Wir stöhnen nicht, pusten aber immer mal kräftig durch. Gegen 16.00 Uhr wird die Schlange kleiner. Die Thekenmädels nutzen den geringeren Zuspruch für eine schnelle Zigarettenpause. Die Jungs, Marcus und ich,  schütten sich eine kalte Limo in den durstigen Schlund. Mit Ende des Basketballspiels wird es fast ruhig am Zapfhahn. An der der Theke nichts Neues, vermeldet der Bier- und Getränkefrontbericht. Um 17.57 Uhr verkündigt Linda mit charmanter, aber bestimmender Stimme die „Last Order“. Mich zwickt es im Rücken. Leo lächelt: „Auch mich hat man schon eingerenkt!“ Markus ist trotz meiner Befürchtungen noch körperlich präsent.
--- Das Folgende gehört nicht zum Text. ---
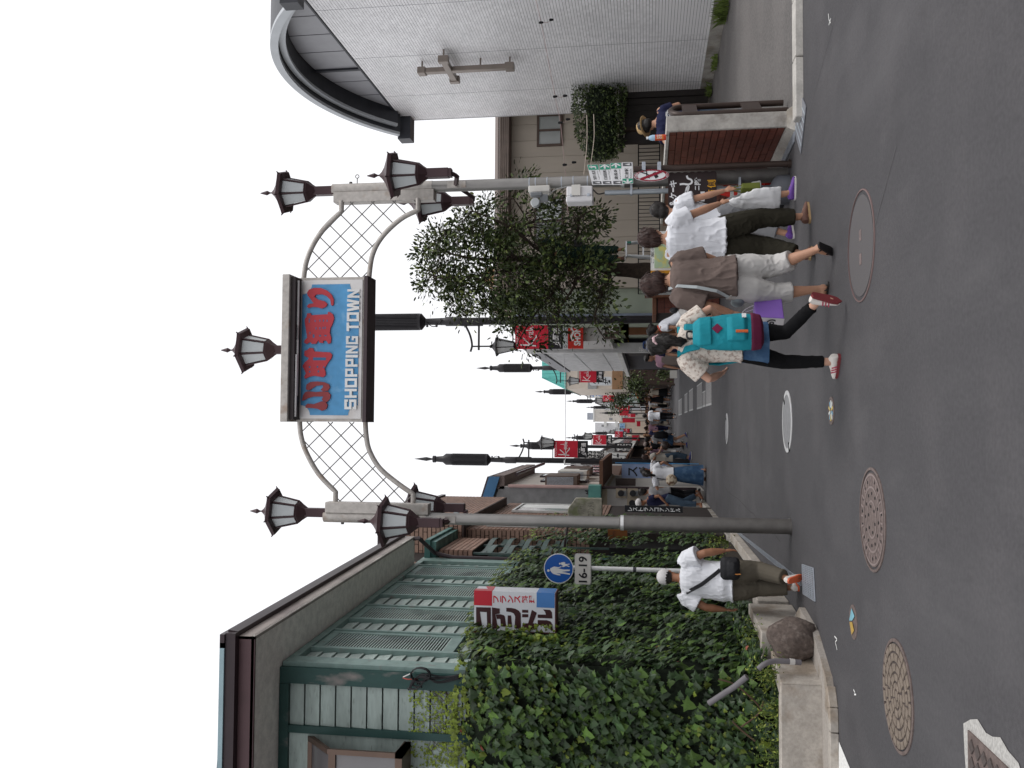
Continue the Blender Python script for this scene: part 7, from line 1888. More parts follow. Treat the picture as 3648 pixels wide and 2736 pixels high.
                sb.tube([fp(-.04, .08, -.066), fp(-.02, .085, -.03), fp(0, .13, -.028), fp(.02, .085, -.03), fp(.04, .08, -.066)], .006, 5); sb.tube([fp(-.034, -.02, -.066), fp(-.02, .02, -.0), fp(.02, .02, -.0), fp(.034, -.02, -.066)], .006, 5)
                sb.build('sandal', shoe, t)
    fuse(b, 'body', skin, t, min(res, .011) if fingers else res, it=2 if res > .012 else 3)
    # ---- trousers, skirt
    pelv = [ring_(*r, bloose*.6) for r in TOR[:4]]
    if bot:
        b = B(); loft(b, pelv)
        for s in (0, 1):
            path = [hipj[s]+V((0, 0, .02)), hipj[s].lerp(knees[s], .5), knees[s], knees[s].lerp(ank[s], .5), ank[s]]
            rr = [.094*w, .084*w, .062*w, .055*w, .045*w]
            tot = bfrac*2; P, Q = [path[0]], [rr[0]+bloose*.6]
            for i, fr in enumerate((.5, 1, 1.5, 2)):
                if fr < tot-.02: P.append(path[i+1]); Q.append(rr[i+1]+bloose)
                else:
                    pf = (.0, .5, 1, 1.5)[i]; u = (tot-pf)/.5; P.append(path[i].lerp(path[i+1], u)); Q.append(rr[i]+(rr[i+1]-rr[i])*u+bloose*1.05); break
            b.tube(P, Q, 14)
        fuse(b, 'trousers' if bfrac > .55 else 'shorts', bot, t, res, wr*.9, 11, (1, 1, .8), 1, seed)
    if skirt:
        b = B(); zt = hz+.13; zb = max(hz+.13-sk_len, .03); n = 40; secs = []
        for i in range(8):
            u = i/7; z = zt+(zb-zt)*u; rx, ry = (.135+.035*min(1, u*3)+sk_flare*u)*w, (.10+.03*min(1, u*3)+sk_flare*u*.9)*w
            secs.append((z, rx, ry, u))
        vs = []
        mid = (knees[0]+knees[1])/2
        for z, rx, ry, u in secs:
            for j in range(n):
                th = 6.28319*j/n; f = 1+.05*u*math.sin(th*7+seed)+.03*u*math.sin(th*13)
                vs.append((rx*f*math.cos(th), mid.y*.6*u+ry*f*math.sin(th), z))
        fs = [(i*n+j, i*n+(j+1) % n, (i+1)*n+(j+1) % n, (i+1)*n+j) for i in range(7) for j in range(n)]
        b.add(vs, [f[::-1] for f in fs]+[tuple(range(n)), tuple(range(8*n-1, 7*n-1, -1))]); b.build('skirt', skirt, t, smooth='auto')
    # ---- top
    if top:
        b = B(); secs = []
        zs_ = [r for r in TOR if r[2] > hem+.02]
        f0 = zs_[0]
        secs.append((T(f0[0], f0[1], hem), (max(f0[3], .150))*w+loose*1.5, (max(f0[4], .108))*w+loose*1.5, Rl))
        for r in zs_[:-1]: secs.append((T(*r[:3]), max(r[3], .142)*w+loose*(1.2 if r[2] < 1.25 else .8), max(r[4], .098 if r[2] < 1.28 else 0)*w+loose, Rl))
        r = TOR[-1]; secs.append((T(0, -.014, 1.388), .068*w+.004, .058*w+.004, Rl))
        loft(b, secs, 24)
        if sleeve > 0:
            for s in (0, 1):
                e2 = sh[s].lerp(elb[s], min(1, sleeve/1.0)) if sleeve <= 1 else elb[s]
                P, Q = [sh[s]+(T(0, 0, 1.3)-sh[s])*.25, sh[s].lerp(elb[s], .15), e2], [.062*w+loose, .062*w+loose*.9, .056*w+loose*1.3]
                if sleeve > 1: P.append(elb[s].lerp(wri[s], sleeve-1)); Q.append(.046+loose)
                b.tube(P, Q, 14)
        fuse(b, 'shirt', top, t, res, wr*1.35, 13, (1, 1, .33), 1, seed+9)
    # ---- hair
    if hair:
        b = B()
        if style in ('short', 'bob', 'pony', 'crop', 'long', 'bun'):
            ellip(b, hp(0, -.020, .034), (.090, .104, .098), Rh)
            ellip(b, hp(0, .040, .076), (.070, .052, .040), Rh)
        if style in ('short', 'pony', 'bun'): ellip(b, hp(0, -.05, -.03), (.082, .070, .080), Rh); [ellip(b, hp(s_*.074, -.018, .0), (.020, .05, .055), Rh) for s_ in (-1, 1)]
        if style == 'bob':
            ellip(b, hp(0, -.045, -.035), (.092, .075, .085), Rh)
            for s in (-1, 1): ellip(b, hp(s*.075, .0, -.03), (.022, .055, .075), Rh)
        if style == 'long':
            ellip(b, hp(0, -.05, -.05), (.09, .07, .11), Rh); b.tube([hp(0, -.07, -.08), hp(0, -.095, -.2), hp(0, -.085, -.30)], [.078, .07, .035], 10)
        if style == 'pony':
            b.tube([hp(-.02, -.105, .02), hp(-.05, -.15, -.0), hp(-.075, -.155, -.08), hp(-.08, -.13, -.19), hp(-.07, -.12, -.235)], [.03, .042, .048, .038, .01], 10)
        if style == 'bun': ellip(b, hp(0, -.12, .03), (.05, .045, .05), Rh)
        ho = fuse(b, 'hair', hair, t, min(res, .014), .006 if style != 'crop' else .0, 26, (1, 1, .3), 1, seed)
        if fingers and style != 'crop':
            sb = B(); vs_ = ho.data.vertices
            for q_ in range(420):
                v_ = vs_[random.randrange(len(vs_))]; p_ = v_.co.copy(); n_ = v_.normal.copy()
                dn = V((rnd(-.25, .25), rnd(-.25, .25), -1)); 
                tn = (dn-n_*dn.dot(n_)); tn = tn.normalized() if tn.length > .05 else V((0, -1, 0))
                L_n = rnd(.03, .075); w_ = tn.cross(n_).normalized()*rnd(.0015, .004)
                a_ = p_+n_*.001; m_ = p_+tn*L_n*.55+n_*rnd(.002, .008); e_ = p_+tn*L_n+n_*rnd(-.006, .010)
                sb.add([a_-w_, a_+w_, m_+w_*.8, e_, m_-w_*.8], [(0, 1, 2, 4), (4, 2, 3)])
            ss_ = sb.build('strands', hair, t, kind='stuff'); ss_.parent = ho
    # ---- face
    if face_on:
        for s in (-1, 1):
            eb = B(); ellip(eb, hp(s*.031, .083, .004), (.012, .006, .006), Rh, 8, 5); eb.build('eye', M('eye_dark', (.02, .013, .01), rough=.3), t)
            eb = B(); eb.tube([hp(s*.016, .090, .023), hp(s*.031, .091, .028), hp(s*.048, .081, .022)], .0035, 5); eb.build('eyebrow', HR_B, t)
        eb = B(); ellip(eb, hp(0, .084, -.062), (.022, .007, .0065), Rh, 10, 5); eb.build('mouth', M('lips', (.30, .095, .085), rough=.5), t)
    if hat == 'cap' or isinstance(hat, tuple) and hat[0] == 'cap':
        hm = hat[1]; b = B(); ellip(b, hp(0, -.014, .048), (.098, .114, .094), Rh, 16, 9); o = b.build('cap', hm, t, smooth='auto')
        b = B(); pts = [hp(.085*math.cos(a), .05+.12*math.sin(a), .045-.01*math.sin(a)) for a in [i*math.pi/10 for i in range(11)]]; b.prism(pts[::-1], Rh @ V((0, 0, .008))); b.build('peak', hm, o)
    elif hat and hat[0] == 'brim':
        b = B(); b.lathe([(.092, .0), (.088, .07), (.075, .092), (.02, .10)], hp(0, -.006, .03), 18, mat=Rh); o = b.build('hat', hat[1], t, smooth='auto')
        b = B(); b.lathe([(.15, -.012), (.155, -.006), (.09, .012)], hp(0, -.006, .03), 20, mat=Rh); b.build('brim', hat[1], o)
        b = B(); b.lathe([(.0935, .006), (.0925, .028)], hp(0, -.006, .03), 18, mat=Rh); b.build('hat_band', hat[2] if len(hat) > 2 else HR_B, o)
    sc_ = Hh/1.65
    place(t, loc, face, sc_)
    return dict(t=t, hp=hp, T=T, wri=wri, sh=sh, elb=elb, hc=hc, Rh=Rh, Rl=Rl, knees=knees, ank=ank, loc=loc, face=face, sc=sc_, hz=hz)
def place(t, loc, face, s):
    t.location = loc; t.rotation_euler = (0, 0, -math.radians(face)); t.scale = (s, s, s)
def item(P, name, label, cat):
    """a thing carried by person P; shapes are given in the person's own frame, finish with done()"""
    t = thing(name, (0, 0, 0), label, cat); t['_p'] = 1; del t['_p']
    return t
def done(P, t): place(t, P['loc'], P['face'], P['sc'])
def strap(b, pts, w, th=.004):
    """flat band along pts; each pt (pos, outward normal)"""
    L = []
    for i, (p, n_) in enumerate(pts):
        p, n_ = V(p), V(n_).normalized(); tt = (V(pts[min(i+1, len(pts)-1)][0])-V(pts[max(i-1, 0)][0])).normalized(); c = tt.cross(n_).normalized()
        L.append((p+c*w-n_*th, p-c*w-n_*th, p-c*w+n_*th, p+c*w+n_*th))
    vs = [q for s_ in L for q in s_]; n = len(L)
    fs = [(i*4+j, i*4+(j+1) % 4, (i+1)*4+(j+1) % 4, (i+1)*4+j) for i in range(n-1) for j in range(4)]+[(3, 2, 1, 0), tuple((n-1)*4+j for j in range(4))]
    return b.add(vs, fs)
GX = lambda x, y: G(x, y)
c_white = cloth('white', (.70, .71, .75)); c_olive = cloth('olive', (.030, .027, .019)); c_taupe = cloth('taupe', (.135, .103, .092)); c_stone = cloth('stone', (.50, .485, .47)); c_khaki = cloth('khaki', (.105, .092, .072))
c_black = cloth('black', (.010, .010, .012)); c_navy = cloth('navy', (.018, .020, .055)); c_denim = cloth('denim', (.040, .085, .165), c2=(.07, .13, .22), t2=.55, s2=6); c_jeans = cloth('jeans', (.055, .085, .125)); c_grey = cloth('grey', (.25, .25, .26)); c_beige = cloth('beige', (.46, .41, .34)); c_pink = cloth('pink', (.42, .25, .33)); c_lace = M('cloth_lace', (.62, .56, .50), rough=.9, v=.1, s=20, c2=(.36, .29, .25), t2=.56, s2=34, bump=.6, bs=80, spec=.1)
c_leg = cloth('legging', (.006, .006, .007)); c_green = cloth('dark_green', (.012, .028, .022))
sh_br = M('shoe_brown', (.12, .06, .045), rough=.7); sh_wh = M('shoe_white', (.66, .62, .58), rough=.6); sh_pu = M('shoe_purple', (.14, .06, .30), rough=.6); sh_bk = M('shoe_black', (.015, .013, .013), rough=.5); sh_bl = M('shoe_blue', (.04, .05, .22), rough=.6)
def AT(x, y, Y, z=0.):
    q = AY(x, y, Y); return V((q.x, Y, z))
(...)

Lehnsherr und Kultwirt Helmut Kann vom Gut Leimershof bittet an seinen Tisch. Es gibt Freigetränke und den einen oder anderen Happen. „Ich bin stolz auf euch! Ihr seid ein super Team!“ Auch er kann sich jetzt sacken lassen. „Dieses Jahr hatten wir 385 Autos hier – Rekord!“ Und Helmut wäre nicht Helmut, um die Mutter aller Gastronomiefragen zu stellen: „Ihr seid nächstes Jahr doch auch wieder dabei?“ Wir nicken. Etwas erschöpft. Aber wir nicken.